I have a perl program which forks children and does some processing depending on how each child exits. I keep the exited child's pid and return code in a hash to process later:

$SIG{CHLD} = \&waitforchildren; # reaper: sub waitforchildren { my $cpid; while ( ($cpid = waitpid(-1, &WNOHANG)) > 0 ) { $TrappedPIDs{$cpid} = WEXITSTATUS($?) if WIFEXITED($?); } } # processing routine ... foreach $pid ( keys(%TrappedPIDs) ) { # check return code for pid and do something }

My program can only trap some of the children exited. Some others exit, but never detected by my foreach loop. So my program thinks that they are still running.
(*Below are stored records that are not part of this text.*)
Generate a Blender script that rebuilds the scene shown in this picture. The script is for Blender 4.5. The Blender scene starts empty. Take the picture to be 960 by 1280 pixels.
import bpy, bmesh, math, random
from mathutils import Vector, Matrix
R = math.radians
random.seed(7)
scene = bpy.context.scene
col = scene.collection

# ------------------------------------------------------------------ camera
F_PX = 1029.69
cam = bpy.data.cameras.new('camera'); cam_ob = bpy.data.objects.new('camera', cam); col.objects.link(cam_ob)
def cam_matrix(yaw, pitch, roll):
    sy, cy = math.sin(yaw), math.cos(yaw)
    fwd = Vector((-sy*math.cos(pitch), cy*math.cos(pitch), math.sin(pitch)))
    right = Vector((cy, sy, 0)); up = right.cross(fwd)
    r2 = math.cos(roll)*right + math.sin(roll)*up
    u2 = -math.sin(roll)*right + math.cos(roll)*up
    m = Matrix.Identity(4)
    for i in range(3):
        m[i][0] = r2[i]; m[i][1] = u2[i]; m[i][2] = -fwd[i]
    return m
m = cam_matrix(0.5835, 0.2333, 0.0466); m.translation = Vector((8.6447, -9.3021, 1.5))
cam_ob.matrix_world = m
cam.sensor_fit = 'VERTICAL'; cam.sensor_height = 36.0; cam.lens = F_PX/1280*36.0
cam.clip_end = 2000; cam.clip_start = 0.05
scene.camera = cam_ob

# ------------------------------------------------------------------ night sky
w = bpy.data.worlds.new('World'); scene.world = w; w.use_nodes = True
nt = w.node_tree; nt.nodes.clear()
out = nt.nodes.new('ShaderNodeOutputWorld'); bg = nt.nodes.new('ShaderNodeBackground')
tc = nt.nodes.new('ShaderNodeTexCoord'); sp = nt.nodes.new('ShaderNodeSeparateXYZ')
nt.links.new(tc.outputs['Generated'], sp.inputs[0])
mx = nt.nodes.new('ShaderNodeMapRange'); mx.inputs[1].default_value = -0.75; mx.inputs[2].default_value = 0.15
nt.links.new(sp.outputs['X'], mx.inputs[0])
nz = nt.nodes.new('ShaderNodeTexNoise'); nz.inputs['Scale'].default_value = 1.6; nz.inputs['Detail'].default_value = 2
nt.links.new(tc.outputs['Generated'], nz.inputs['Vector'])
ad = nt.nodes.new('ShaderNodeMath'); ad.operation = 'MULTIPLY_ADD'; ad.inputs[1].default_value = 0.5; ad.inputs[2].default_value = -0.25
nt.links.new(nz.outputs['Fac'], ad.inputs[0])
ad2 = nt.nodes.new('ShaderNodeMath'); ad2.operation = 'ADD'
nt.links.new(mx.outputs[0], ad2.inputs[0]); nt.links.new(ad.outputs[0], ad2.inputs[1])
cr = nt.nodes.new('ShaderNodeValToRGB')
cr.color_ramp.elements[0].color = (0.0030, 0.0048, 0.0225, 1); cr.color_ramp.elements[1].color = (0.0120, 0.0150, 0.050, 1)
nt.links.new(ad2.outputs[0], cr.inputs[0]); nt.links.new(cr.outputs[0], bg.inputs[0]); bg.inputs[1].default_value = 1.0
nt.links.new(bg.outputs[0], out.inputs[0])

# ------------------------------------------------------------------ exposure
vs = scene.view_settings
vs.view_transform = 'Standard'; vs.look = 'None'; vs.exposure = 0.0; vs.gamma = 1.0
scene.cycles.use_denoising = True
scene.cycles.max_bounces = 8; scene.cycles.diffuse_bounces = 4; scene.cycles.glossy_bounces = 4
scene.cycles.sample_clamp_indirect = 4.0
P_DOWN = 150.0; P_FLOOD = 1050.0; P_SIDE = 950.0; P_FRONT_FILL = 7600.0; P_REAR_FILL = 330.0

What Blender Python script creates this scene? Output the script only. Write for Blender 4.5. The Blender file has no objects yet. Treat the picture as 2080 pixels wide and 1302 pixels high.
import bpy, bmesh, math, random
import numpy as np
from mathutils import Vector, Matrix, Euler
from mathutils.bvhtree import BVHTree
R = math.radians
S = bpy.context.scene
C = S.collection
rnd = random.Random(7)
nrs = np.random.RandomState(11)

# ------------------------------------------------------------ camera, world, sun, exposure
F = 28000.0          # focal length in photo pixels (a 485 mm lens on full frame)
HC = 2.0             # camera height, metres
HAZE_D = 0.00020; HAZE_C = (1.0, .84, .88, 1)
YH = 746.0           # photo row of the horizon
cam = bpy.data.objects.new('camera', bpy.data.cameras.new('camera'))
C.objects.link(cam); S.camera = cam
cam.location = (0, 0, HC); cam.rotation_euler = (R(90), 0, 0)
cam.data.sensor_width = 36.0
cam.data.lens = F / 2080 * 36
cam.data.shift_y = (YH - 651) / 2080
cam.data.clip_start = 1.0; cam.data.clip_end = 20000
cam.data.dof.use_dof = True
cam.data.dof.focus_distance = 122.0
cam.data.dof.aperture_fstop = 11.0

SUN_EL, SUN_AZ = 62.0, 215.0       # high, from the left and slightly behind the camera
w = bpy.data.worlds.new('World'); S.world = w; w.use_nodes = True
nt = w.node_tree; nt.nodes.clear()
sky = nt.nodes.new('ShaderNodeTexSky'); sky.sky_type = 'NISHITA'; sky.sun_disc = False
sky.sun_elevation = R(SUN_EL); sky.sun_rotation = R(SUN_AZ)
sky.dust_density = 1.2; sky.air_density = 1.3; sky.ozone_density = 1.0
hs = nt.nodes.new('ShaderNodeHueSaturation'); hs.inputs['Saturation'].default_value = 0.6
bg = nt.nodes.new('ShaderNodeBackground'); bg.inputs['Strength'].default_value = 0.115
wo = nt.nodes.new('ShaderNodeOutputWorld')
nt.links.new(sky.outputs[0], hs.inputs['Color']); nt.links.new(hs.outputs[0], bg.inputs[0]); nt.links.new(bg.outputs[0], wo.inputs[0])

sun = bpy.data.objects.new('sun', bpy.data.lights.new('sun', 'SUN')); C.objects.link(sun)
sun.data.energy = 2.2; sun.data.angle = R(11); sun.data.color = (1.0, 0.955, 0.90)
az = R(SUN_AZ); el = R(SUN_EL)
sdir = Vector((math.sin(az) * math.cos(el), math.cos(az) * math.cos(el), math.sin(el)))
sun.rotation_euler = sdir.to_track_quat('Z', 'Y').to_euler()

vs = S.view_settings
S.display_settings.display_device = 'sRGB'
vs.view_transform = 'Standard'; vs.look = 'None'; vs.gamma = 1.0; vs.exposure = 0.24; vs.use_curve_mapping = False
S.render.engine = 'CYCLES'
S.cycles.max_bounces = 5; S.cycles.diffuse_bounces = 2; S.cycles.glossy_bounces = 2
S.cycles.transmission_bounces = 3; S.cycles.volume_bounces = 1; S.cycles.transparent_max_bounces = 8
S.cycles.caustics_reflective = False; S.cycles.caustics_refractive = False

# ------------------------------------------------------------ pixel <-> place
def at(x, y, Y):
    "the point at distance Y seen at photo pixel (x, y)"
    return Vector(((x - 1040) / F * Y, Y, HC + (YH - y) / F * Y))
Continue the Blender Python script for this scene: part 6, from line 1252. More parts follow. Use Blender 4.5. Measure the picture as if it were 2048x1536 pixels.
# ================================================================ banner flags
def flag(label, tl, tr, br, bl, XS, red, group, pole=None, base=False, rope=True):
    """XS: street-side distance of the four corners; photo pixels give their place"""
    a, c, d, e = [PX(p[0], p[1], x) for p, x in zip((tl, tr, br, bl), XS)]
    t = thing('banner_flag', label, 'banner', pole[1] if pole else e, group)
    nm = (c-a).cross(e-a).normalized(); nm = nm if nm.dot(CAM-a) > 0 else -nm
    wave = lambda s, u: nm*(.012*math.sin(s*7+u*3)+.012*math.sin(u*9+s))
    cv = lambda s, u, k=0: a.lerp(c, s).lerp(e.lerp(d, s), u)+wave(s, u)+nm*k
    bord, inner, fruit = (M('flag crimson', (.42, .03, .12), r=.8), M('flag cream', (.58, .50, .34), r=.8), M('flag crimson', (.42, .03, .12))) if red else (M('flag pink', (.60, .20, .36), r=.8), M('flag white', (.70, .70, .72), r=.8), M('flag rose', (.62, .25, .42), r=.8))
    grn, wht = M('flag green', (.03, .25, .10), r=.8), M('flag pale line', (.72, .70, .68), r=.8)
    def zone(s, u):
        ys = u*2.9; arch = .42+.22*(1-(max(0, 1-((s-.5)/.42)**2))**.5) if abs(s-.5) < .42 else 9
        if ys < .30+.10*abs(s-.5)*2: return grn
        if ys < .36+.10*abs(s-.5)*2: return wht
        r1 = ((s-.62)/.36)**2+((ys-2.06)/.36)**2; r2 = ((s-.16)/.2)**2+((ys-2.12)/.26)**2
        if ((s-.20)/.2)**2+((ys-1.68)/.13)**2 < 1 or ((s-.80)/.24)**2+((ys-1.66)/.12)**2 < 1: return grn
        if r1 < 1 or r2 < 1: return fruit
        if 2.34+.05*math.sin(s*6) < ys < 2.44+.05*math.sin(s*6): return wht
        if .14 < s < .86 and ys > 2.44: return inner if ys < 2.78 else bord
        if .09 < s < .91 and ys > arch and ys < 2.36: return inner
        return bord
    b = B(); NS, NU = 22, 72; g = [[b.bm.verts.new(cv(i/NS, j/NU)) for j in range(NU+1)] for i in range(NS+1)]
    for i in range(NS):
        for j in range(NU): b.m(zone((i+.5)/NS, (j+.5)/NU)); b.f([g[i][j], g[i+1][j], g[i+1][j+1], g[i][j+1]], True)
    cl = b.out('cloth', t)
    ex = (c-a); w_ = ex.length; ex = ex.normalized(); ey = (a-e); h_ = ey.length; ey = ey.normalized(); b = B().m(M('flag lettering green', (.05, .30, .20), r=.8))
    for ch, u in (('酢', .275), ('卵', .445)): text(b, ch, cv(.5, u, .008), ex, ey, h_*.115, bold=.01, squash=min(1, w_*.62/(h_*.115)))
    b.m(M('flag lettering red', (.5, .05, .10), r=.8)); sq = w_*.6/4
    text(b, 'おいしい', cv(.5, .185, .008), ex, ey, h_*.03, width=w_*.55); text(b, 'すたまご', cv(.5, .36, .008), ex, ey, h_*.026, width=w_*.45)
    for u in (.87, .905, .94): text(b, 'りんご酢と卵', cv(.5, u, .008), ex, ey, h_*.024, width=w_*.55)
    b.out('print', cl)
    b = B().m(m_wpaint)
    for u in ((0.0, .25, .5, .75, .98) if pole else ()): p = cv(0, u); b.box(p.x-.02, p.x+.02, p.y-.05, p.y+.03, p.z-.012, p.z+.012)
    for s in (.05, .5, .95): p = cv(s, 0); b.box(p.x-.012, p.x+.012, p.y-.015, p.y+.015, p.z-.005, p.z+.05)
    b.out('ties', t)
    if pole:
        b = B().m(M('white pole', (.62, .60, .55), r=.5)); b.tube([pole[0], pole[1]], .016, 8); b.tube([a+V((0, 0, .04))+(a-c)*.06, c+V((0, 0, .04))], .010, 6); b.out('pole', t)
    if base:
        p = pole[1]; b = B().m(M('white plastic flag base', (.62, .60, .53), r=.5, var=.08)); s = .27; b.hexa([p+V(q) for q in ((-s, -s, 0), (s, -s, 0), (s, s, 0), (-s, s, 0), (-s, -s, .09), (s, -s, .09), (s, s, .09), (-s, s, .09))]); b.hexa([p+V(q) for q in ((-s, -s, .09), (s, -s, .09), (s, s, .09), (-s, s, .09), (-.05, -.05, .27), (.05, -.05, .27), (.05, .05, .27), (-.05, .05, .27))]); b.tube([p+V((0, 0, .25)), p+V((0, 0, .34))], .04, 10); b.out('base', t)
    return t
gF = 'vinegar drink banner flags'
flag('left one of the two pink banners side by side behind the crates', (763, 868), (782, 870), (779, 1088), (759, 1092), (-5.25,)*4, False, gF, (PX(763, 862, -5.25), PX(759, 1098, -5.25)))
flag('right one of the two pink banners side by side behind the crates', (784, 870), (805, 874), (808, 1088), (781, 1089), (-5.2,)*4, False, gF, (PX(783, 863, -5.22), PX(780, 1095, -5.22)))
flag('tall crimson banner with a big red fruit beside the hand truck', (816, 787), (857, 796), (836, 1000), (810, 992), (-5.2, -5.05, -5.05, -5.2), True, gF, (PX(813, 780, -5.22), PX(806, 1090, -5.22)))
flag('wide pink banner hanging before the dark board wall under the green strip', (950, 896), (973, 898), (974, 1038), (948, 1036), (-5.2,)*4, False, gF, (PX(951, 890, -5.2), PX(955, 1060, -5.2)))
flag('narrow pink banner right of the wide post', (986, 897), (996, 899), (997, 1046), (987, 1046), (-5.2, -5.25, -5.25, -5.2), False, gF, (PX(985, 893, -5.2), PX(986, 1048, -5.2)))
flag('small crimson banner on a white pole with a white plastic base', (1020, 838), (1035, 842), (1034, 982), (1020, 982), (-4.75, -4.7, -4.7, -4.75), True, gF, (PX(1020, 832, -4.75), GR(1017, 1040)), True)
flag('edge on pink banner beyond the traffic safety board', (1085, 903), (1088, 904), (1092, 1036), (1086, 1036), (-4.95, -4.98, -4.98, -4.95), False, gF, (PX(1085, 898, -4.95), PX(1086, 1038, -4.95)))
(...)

So I modified the reaper routine to print all trapped PIDs of exited children:

sub waitforchildren { my $cpid; my $pidlist = " "; + while ( ($cpid = waitpid(-1, &WNOHANG)) > 0 ) { $TrappedPIDs{$cpid} = WEXITSTATUS($?) if WIFEXITED($?); } foreach $cpid ( keys(%TrappedPIDs) ) { + $pidlist .= " ".$cpid; } print " TRAPPED PIDS: $pidlist \n"; }

This printed the following:

TRAPPED PIDS: 20090 19934
TRAPPED PIDS: 20090 19934 16465
TRAPPED PIDS: 20090 19934 20091 16465
TRAPPED PIDS: 20092

I also added a print command to my processing routine. It only checks 20092! So it seems that hash %TrappedPIDs ended up having just one PID despite the fact that the reaper routine caught more PIDs and added them to the hash! I understand that reaper routine itself can be interrupted with the signals of children which died around the same time. However, this should not destroy the elements of the hash. What am I doing wrong here?